Input rows:

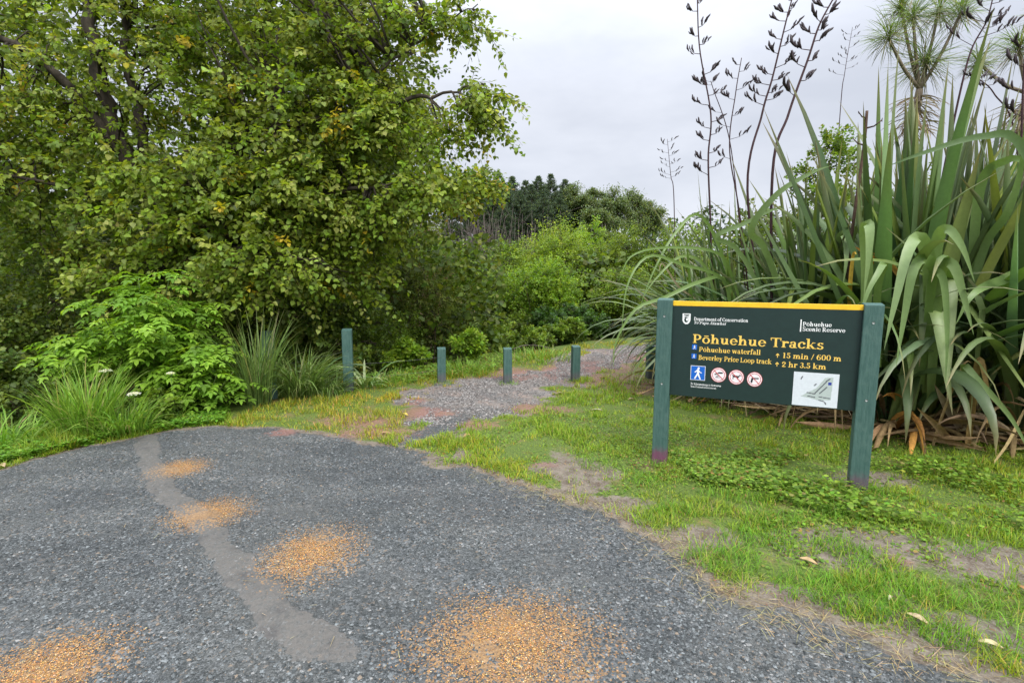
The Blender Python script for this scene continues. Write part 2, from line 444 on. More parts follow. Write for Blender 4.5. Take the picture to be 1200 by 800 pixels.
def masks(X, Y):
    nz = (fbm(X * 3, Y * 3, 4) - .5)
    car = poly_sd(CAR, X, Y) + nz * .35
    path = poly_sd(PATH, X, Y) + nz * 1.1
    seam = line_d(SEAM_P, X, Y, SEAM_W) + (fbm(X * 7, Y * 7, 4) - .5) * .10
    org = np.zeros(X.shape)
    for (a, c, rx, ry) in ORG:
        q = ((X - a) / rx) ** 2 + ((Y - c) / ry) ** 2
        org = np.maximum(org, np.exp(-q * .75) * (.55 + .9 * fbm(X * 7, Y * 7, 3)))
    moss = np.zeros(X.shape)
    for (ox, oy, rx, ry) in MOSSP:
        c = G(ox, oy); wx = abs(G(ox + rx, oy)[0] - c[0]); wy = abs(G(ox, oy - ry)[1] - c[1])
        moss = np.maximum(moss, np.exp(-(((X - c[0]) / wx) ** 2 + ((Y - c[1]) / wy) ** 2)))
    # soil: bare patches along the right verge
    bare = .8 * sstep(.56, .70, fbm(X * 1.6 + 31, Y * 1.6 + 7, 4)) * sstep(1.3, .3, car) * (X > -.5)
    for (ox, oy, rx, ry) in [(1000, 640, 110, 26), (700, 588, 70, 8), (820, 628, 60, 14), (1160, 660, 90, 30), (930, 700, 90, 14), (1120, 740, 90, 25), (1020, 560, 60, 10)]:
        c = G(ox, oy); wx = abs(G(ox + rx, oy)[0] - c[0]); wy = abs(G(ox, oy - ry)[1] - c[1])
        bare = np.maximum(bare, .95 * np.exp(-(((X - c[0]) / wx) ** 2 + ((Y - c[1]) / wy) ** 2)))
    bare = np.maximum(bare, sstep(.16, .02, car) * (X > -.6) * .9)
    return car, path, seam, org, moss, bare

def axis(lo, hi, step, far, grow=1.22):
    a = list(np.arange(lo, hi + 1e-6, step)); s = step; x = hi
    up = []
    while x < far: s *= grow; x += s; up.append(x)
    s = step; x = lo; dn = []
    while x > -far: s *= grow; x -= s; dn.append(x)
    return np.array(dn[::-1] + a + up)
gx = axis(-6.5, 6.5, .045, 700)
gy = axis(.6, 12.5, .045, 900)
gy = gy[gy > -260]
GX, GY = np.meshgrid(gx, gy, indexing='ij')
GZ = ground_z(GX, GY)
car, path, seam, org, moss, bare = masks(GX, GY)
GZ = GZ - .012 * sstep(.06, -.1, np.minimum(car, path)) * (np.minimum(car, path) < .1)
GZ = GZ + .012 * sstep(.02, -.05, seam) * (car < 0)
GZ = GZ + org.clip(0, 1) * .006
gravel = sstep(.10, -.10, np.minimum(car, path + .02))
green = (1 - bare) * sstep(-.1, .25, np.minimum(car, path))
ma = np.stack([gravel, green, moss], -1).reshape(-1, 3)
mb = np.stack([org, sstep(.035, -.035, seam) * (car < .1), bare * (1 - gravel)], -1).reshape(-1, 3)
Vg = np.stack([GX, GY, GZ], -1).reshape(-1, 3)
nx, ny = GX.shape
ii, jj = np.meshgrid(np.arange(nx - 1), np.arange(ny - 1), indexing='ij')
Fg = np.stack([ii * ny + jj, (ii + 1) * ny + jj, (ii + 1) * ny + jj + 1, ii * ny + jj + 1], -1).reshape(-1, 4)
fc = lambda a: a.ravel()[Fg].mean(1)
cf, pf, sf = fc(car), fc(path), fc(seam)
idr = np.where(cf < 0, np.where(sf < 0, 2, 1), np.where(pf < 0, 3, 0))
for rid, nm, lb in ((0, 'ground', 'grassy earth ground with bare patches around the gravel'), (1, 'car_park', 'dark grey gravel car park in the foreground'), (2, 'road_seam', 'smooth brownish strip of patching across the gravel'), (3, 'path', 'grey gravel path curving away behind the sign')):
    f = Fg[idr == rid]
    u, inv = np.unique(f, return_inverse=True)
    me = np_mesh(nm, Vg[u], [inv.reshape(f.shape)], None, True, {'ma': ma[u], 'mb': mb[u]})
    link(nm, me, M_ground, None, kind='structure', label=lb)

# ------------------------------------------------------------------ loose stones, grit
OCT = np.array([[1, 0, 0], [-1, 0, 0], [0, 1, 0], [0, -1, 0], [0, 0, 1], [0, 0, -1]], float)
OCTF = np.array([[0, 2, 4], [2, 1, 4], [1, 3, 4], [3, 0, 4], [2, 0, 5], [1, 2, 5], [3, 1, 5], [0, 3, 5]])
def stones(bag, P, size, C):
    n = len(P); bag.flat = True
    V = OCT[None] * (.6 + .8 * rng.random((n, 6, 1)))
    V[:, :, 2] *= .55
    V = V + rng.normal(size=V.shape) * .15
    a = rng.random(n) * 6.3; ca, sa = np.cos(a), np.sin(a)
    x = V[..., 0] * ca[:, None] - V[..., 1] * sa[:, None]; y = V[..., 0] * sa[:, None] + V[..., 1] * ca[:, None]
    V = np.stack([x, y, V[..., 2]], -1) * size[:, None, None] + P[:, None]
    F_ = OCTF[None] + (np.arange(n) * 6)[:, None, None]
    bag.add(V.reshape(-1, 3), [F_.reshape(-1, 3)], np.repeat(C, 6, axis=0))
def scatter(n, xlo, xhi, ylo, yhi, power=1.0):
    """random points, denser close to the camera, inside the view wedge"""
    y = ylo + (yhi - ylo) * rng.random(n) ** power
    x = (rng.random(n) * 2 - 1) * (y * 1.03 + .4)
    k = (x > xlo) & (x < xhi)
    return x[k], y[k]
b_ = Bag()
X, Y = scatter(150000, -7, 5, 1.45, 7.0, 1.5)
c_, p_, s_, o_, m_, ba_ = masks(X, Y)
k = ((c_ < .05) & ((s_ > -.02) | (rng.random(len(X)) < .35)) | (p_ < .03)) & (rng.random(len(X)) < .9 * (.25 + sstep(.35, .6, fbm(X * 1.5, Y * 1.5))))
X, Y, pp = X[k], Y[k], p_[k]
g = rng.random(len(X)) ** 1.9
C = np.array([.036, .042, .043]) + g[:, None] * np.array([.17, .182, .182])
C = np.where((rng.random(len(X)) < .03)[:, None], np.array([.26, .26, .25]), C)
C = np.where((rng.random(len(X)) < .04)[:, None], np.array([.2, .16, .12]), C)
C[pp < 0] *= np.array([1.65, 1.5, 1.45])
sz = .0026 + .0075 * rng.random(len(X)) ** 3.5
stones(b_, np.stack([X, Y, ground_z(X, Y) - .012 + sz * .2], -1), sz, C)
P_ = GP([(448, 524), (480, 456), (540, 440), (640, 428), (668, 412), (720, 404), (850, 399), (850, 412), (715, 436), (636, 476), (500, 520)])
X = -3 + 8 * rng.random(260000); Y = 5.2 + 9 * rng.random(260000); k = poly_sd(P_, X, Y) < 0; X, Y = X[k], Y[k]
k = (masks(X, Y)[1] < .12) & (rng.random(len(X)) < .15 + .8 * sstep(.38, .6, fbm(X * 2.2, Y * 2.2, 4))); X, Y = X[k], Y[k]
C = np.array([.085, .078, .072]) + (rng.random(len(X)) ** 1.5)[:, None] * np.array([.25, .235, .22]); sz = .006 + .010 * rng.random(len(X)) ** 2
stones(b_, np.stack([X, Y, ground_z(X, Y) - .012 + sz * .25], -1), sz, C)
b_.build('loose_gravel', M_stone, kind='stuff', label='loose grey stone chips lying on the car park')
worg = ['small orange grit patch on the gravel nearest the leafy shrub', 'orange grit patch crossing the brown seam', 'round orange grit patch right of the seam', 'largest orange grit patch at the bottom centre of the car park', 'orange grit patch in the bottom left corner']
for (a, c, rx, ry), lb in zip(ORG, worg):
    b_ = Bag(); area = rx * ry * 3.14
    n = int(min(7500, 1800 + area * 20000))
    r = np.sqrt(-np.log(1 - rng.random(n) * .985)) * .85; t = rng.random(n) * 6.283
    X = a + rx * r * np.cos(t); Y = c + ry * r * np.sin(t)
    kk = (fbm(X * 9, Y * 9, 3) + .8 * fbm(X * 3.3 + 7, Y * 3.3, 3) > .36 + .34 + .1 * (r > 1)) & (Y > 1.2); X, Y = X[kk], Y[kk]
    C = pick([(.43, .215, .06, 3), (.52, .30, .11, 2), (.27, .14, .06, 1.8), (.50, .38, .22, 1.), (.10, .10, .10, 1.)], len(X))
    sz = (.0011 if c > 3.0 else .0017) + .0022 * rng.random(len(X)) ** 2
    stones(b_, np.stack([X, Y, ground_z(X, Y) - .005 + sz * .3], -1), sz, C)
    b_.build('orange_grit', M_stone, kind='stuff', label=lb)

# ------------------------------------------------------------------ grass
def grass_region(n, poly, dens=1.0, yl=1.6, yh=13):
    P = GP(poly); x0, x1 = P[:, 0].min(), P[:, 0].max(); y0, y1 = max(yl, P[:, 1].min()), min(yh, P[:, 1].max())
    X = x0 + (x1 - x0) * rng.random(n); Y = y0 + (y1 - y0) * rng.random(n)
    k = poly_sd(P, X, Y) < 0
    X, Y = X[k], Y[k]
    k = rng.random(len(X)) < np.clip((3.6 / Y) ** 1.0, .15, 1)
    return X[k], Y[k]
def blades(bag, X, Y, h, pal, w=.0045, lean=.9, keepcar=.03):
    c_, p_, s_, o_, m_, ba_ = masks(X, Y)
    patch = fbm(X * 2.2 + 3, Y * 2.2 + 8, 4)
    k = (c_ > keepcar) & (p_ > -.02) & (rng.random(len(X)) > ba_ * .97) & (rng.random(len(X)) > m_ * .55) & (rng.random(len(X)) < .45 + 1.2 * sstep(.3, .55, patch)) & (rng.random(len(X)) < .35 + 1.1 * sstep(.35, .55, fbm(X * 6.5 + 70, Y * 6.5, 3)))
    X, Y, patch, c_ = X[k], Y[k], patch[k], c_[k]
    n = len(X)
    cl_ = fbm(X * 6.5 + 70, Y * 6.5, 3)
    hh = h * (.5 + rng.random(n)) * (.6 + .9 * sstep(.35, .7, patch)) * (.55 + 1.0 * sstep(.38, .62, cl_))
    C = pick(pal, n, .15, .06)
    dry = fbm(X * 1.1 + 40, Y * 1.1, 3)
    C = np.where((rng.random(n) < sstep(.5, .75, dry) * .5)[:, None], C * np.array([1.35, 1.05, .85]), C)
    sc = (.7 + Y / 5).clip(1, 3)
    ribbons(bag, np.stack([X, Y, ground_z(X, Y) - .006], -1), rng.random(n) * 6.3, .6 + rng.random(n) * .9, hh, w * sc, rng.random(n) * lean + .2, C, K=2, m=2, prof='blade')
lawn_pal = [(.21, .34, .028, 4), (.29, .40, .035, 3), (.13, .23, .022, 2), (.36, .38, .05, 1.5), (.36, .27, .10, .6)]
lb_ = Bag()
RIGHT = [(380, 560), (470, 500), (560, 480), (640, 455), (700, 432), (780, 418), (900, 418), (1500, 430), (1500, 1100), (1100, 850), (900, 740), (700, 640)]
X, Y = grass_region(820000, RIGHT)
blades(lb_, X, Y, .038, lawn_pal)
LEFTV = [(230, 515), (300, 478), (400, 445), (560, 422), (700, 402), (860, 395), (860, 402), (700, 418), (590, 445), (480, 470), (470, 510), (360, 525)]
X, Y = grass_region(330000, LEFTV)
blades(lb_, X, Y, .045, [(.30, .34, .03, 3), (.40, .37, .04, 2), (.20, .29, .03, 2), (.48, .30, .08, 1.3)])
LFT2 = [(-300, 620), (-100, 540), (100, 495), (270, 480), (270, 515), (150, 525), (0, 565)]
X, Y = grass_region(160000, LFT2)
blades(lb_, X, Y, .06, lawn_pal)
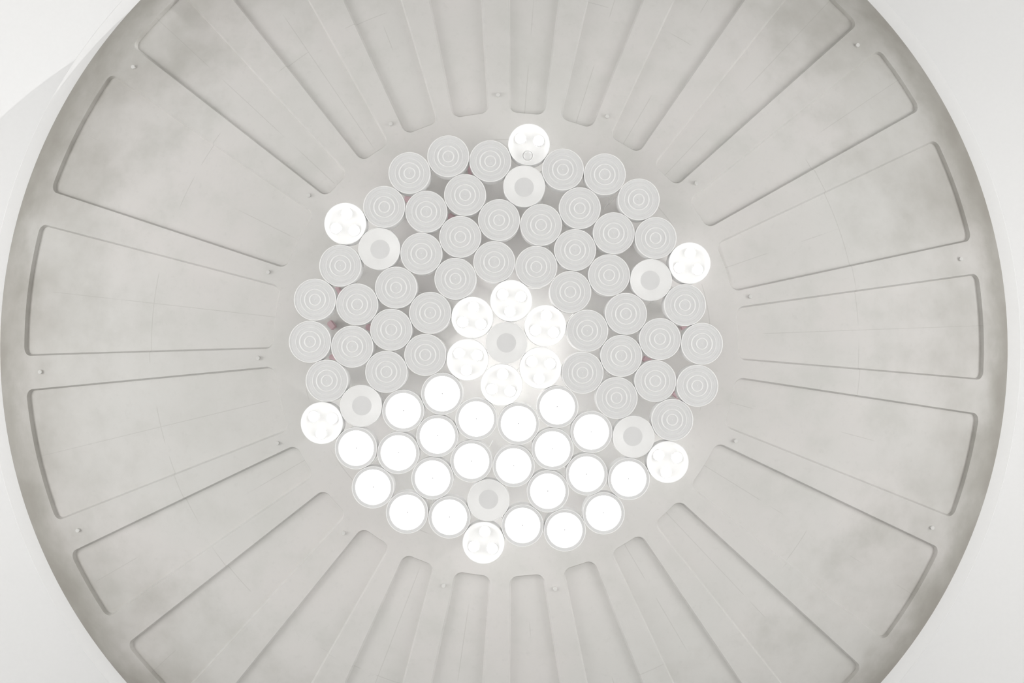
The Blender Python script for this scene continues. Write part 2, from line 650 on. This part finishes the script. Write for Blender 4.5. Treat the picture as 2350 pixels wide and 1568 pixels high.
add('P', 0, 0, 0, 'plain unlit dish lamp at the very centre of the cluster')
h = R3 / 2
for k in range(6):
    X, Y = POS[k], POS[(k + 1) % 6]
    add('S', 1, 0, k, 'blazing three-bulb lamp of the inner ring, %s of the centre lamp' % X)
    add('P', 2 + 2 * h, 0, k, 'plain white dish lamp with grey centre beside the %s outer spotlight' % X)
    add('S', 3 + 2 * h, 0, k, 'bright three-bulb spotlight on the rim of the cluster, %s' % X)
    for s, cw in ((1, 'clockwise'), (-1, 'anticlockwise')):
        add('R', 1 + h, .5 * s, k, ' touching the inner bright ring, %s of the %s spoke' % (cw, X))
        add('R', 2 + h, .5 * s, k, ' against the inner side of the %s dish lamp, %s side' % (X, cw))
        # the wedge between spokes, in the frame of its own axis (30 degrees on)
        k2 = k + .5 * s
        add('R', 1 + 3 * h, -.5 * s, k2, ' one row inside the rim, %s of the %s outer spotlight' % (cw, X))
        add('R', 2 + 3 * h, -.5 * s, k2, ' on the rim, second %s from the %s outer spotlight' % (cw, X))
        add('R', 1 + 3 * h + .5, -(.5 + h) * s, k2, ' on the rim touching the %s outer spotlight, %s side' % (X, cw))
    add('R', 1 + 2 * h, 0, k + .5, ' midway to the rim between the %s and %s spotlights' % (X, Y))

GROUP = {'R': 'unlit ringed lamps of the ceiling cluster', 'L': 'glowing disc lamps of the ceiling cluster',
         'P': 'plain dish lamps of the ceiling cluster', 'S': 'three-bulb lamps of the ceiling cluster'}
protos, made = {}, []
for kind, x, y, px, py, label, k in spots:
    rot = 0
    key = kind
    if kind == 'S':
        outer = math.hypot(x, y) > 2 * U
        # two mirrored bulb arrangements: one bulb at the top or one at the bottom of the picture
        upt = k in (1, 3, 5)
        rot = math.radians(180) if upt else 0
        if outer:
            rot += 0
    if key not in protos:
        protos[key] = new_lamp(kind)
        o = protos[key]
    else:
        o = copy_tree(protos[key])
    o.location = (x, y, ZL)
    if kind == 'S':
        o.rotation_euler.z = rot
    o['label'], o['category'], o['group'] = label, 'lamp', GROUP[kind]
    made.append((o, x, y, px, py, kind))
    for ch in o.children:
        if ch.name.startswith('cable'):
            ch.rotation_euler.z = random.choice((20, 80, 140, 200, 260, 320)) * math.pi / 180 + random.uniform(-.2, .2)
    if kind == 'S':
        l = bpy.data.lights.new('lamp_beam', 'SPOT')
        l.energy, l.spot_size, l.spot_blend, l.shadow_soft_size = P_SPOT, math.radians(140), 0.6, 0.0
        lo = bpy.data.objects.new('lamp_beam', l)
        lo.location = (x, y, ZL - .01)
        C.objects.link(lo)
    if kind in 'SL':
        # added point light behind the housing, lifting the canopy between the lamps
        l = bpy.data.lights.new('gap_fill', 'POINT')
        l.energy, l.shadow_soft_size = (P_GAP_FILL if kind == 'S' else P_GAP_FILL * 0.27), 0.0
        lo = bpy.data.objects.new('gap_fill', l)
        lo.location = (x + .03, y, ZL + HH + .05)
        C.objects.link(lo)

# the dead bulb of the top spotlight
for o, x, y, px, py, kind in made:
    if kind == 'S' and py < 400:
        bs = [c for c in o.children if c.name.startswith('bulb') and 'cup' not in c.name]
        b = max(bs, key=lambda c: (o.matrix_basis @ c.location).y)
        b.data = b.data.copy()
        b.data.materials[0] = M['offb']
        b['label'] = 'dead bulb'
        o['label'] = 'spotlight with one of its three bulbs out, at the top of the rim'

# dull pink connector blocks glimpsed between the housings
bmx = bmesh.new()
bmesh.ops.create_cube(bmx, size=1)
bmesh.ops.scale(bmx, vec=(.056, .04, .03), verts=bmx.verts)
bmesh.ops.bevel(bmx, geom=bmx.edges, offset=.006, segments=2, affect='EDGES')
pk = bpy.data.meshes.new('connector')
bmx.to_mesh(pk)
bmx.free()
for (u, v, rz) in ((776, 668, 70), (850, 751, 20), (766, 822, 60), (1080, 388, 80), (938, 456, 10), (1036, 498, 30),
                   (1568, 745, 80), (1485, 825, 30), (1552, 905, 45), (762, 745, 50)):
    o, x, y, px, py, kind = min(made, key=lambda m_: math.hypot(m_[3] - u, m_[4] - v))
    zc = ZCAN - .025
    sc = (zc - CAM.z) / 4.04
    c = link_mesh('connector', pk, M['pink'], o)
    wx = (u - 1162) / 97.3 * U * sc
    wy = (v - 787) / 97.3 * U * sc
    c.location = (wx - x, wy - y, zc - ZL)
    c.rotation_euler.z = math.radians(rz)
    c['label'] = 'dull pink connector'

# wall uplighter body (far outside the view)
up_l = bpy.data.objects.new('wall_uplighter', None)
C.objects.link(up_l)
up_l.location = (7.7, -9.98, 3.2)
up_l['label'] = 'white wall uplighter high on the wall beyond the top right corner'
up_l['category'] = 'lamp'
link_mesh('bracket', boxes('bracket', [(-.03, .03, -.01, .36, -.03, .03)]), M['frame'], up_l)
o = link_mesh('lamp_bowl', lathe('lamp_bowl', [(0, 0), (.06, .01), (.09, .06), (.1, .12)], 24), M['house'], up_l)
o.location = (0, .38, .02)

Short problem:
Retype, word for word, every line from the line with "1568 pixels high." to the line with "add('R', 1 + 2", inclusive. Add nothing.

Task answer:
The Blender Python script for this scene continues. Write part 2, from line 650 on. This part finishes the script. Write for Blender 4.5. Treat the picture as 2350 pixels wide and 1568 pixels high.
add('P', 0, 0, 0, 'plain unlit dish lamp at the very centre of the cluster')
h = R3 / 2
for k in range(6):
    X, Y = POS[k], POS[(k + 1) % 6]
    add('S', 1, 0, k, 'blazing three-bulb lamp of the inner ring, %s of the centre lamp' % X)
    add('P', 2 + 2 * h, 0, k, 'plain white dish lamp with grey centre beside the %s outer spotlight' % X)
    add('S', 3 + 2 * h, 0, k, 'bright three-bulb spotlight on the rim of the cluster, %s' % X)
    for s, cw in ((1, 'clockwise'), (-1, 'anticlockwise')):
        add('R', 1 + h, .5 * s, k, ' touching the inner bright ring, %s of the %s spoke' % (cw, X))
        add('R', 2 + h, .5 * s, k, ' against the inner side of the %s dish lamp, %s side' % (X, cw))
        # the wedge between spokes, in the frame of its own axis (30 degrees on)
        k2 = k + .5 * s
        add('R', 1 + 3 * h, -.5 * s, k2, ' one row inside the rim, %s of the %s outer spotlight' % (cw, X))
        add('R', 2 + 3 * h, -.5 * s, k2, ' on the rim, second %s from the %s outer spotlight' % (cw, X))
        add('R', 1 + 3 * h + .5, -(.5 + h) * s, k2, ' on the rim touching the %s outer spotlight, %s side' % (X, cw))
    add('R', 1 + 2 * h, 0, k + .5, ' midway to the rim between the %s and %s spotlights' % (X, Y))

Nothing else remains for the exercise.